An especially poignant moment for Dye came on Thanksgiving Day when a family from Redding — some 100 miles away — brought 20 turkey dinners specifically for the volunteers working in the animal shelter. They had lost three family members – a grandmother and two great-grandkids – in the Carr fire just a few months earlier. It was a heartbreaking incident that drew national media attention. The grandfather talked to his wife and his two grandkids on the phone as the fire converged on their home, unable to reach them.
“That was probably the most emotional moment for me,” he said.
Dye said he became especially attached to a little white dog named Zina. Zina never barked during the 20 days he cared for her, but the day he was getting ready to fly back to Idaho, she pulled the leash out of her owners’ hands, ran over to Dye, jumped on him and began to whine.
“She knew I was leaving,” he said. “I’m not kidding.”
Dye slept in the same area with the dogs. One pup named Gus Gus would howl all night, so Dye decided to try something. He tucked the dog’s leash under his cot so he couldn’t get away and let the dog sleep on his legs.
“He never cried after that,” Dye said.
Dye’s love of animals began early in life. He grew up on 80 acres near Hamilton, Mont., where his father owned a blacksmith shop. The family had 20 hound dogs they used to track coyotes, mountain lions and bobcats for their hides.
When he was 4, Dye’s dad took him out to the pen one morning and told him he was now in charge of the dogs.
“I said, ‘Yes sir,’ and I took care of them all,” he said.
Dye is retired now but has done a little of most everything during his 71 years. He was a crew chief on a B-52 bomber in the Air Force, worked in a papermill for 10 years, owned a restaurant for 20 years, managed a dairy and ran a convenience store.

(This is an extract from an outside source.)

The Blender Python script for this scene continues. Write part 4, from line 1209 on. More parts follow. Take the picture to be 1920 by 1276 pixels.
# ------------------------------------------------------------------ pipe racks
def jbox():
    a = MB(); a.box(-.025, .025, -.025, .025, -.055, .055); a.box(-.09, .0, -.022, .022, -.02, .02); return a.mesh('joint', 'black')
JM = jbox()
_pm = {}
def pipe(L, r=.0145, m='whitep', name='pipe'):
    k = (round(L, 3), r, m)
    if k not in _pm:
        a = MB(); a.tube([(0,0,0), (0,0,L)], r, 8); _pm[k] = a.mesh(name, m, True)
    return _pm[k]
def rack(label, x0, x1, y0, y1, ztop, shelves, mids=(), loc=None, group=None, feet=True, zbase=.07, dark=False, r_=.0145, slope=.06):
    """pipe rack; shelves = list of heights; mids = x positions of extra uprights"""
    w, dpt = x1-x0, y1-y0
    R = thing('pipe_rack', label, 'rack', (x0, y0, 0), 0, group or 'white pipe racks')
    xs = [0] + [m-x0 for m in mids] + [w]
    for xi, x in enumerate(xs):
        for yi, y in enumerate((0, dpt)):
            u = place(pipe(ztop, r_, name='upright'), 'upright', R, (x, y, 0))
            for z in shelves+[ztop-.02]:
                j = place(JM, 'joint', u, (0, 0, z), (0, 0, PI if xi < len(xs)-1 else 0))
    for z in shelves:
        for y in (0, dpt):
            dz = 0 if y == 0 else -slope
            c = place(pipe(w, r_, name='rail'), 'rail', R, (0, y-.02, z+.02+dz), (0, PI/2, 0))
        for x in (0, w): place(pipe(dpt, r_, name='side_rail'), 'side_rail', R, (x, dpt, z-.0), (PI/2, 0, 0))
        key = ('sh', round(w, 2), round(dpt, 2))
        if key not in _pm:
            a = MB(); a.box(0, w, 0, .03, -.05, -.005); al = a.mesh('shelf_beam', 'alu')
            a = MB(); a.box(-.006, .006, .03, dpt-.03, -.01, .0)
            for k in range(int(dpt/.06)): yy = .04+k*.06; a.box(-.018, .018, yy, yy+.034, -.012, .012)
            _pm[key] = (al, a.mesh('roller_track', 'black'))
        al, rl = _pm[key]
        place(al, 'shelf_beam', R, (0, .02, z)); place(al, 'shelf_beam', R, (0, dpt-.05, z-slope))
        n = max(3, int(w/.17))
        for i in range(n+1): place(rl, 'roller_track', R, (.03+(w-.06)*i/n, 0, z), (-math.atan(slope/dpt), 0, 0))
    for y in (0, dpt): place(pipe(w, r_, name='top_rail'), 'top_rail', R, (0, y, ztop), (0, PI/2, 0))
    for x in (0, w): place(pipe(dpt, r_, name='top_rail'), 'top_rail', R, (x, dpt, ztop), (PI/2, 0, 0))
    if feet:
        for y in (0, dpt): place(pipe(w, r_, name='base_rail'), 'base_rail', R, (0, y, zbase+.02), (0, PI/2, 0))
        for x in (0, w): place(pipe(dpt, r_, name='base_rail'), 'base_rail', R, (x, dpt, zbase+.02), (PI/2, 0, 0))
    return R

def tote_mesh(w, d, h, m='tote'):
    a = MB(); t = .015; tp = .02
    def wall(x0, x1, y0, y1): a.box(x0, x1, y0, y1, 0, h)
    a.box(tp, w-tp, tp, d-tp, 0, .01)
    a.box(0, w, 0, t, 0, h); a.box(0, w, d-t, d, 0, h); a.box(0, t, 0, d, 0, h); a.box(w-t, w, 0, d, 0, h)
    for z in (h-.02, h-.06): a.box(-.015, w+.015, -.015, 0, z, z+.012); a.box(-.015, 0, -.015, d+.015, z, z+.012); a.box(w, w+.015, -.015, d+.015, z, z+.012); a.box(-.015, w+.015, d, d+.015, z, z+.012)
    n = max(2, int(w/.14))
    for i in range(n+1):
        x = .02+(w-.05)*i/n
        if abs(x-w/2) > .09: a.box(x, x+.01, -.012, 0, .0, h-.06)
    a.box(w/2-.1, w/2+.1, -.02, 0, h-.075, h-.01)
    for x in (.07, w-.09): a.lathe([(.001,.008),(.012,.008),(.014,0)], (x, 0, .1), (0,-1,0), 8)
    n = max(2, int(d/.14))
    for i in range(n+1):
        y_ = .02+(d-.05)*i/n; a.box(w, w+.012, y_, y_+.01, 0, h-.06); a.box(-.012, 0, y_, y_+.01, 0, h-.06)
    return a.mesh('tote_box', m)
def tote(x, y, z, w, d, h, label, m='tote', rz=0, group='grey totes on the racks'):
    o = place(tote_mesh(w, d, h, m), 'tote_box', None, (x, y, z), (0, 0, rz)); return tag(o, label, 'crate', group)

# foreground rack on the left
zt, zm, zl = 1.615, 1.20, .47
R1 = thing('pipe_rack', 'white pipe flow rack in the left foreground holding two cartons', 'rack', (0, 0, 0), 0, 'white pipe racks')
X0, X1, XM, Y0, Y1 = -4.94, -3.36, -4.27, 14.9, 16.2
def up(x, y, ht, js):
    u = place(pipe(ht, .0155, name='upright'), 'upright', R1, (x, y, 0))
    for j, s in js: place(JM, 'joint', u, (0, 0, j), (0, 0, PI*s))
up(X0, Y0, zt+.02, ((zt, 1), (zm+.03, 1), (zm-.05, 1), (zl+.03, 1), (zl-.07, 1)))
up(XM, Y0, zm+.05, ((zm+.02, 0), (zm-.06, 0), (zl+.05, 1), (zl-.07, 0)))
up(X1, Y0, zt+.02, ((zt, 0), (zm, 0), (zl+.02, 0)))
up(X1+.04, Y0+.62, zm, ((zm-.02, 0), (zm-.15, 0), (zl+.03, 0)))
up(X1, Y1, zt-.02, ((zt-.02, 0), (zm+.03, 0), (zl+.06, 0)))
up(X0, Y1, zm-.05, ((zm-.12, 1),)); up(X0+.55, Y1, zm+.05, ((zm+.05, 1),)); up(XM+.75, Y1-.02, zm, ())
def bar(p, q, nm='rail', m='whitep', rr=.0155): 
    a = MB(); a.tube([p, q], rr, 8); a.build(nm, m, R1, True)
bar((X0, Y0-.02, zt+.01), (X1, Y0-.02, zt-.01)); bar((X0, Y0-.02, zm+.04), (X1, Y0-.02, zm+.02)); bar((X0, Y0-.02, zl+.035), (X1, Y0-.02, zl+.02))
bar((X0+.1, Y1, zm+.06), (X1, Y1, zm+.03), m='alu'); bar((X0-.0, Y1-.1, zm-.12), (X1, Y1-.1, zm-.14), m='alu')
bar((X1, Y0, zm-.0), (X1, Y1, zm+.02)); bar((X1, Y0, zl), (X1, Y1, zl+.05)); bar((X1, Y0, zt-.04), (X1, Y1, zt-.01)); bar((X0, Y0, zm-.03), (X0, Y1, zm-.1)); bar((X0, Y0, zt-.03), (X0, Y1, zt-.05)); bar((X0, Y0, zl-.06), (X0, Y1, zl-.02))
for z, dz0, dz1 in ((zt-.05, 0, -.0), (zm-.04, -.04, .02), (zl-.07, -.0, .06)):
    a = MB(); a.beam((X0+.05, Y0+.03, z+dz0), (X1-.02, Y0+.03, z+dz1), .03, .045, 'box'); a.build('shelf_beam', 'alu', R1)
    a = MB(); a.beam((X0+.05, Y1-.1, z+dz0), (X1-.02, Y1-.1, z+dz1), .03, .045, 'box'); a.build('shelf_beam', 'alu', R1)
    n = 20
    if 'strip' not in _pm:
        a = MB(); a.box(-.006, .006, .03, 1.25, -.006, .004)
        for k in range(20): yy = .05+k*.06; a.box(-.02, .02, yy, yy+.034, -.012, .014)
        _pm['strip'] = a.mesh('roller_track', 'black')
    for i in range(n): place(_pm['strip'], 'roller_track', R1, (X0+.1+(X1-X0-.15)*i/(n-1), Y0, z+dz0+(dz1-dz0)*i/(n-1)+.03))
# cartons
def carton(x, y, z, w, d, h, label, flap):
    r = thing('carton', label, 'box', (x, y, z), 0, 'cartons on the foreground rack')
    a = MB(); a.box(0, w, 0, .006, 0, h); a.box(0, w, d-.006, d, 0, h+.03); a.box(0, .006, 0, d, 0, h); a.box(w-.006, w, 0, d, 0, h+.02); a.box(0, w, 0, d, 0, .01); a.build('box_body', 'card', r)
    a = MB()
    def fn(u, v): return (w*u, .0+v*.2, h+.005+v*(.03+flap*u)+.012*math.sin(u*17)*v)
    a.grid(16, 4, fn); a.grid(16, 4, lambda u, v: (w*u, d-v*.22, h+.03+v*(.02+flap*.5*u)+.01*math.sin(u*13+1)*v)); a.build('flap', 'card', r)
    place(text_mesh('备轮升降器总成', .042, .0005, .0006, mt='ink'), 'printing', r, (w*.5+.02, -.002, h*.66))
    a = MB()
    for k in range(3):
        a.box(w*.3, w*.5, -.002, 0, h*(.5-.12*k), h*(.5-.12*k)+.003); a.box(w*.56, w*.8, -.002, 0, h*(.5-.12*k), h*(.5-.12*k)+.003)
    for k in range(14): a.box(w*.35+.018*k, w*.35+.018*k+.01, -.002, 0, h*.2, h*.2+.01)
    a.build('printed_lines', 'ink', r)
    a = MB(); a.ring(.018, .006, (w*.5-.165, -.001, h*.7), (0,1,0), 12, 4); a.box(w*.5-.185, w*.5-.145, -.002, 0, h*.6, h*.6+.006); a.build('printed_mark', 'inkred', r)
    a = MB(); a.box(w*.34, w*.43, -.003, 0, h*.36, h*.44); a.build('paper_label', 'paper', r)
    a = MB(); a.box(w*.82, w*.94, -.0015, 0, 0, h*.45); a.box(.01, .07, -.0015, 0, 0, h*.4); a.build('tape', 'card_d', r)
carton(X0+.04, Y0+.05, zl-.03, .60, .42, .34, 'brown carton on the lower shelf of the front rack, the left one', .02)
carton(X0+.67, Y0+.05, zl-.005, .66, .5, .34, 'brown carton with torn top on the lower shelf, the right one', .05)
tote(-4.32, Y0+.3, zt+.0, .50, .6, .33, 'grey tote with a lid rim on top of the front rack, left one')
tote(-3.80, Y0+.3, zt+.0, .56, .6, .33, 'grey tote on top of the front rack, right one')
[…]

He’s been on several other deployments during his time with the Red Cross including two following Hurricane Sandy, and also helped with operations in Colorado, Kentucky, Pocatello and Missoula.
But none were like this.
“I ate, slept, did everything with those dogs for 20 days, and I miss them,” he said. “I miss them bad, and their owners. Their owners were so sweet. I tried to take the best care of them I could — the owners and the pets — and they knew it. Cause you know they got nothing left, nothing.”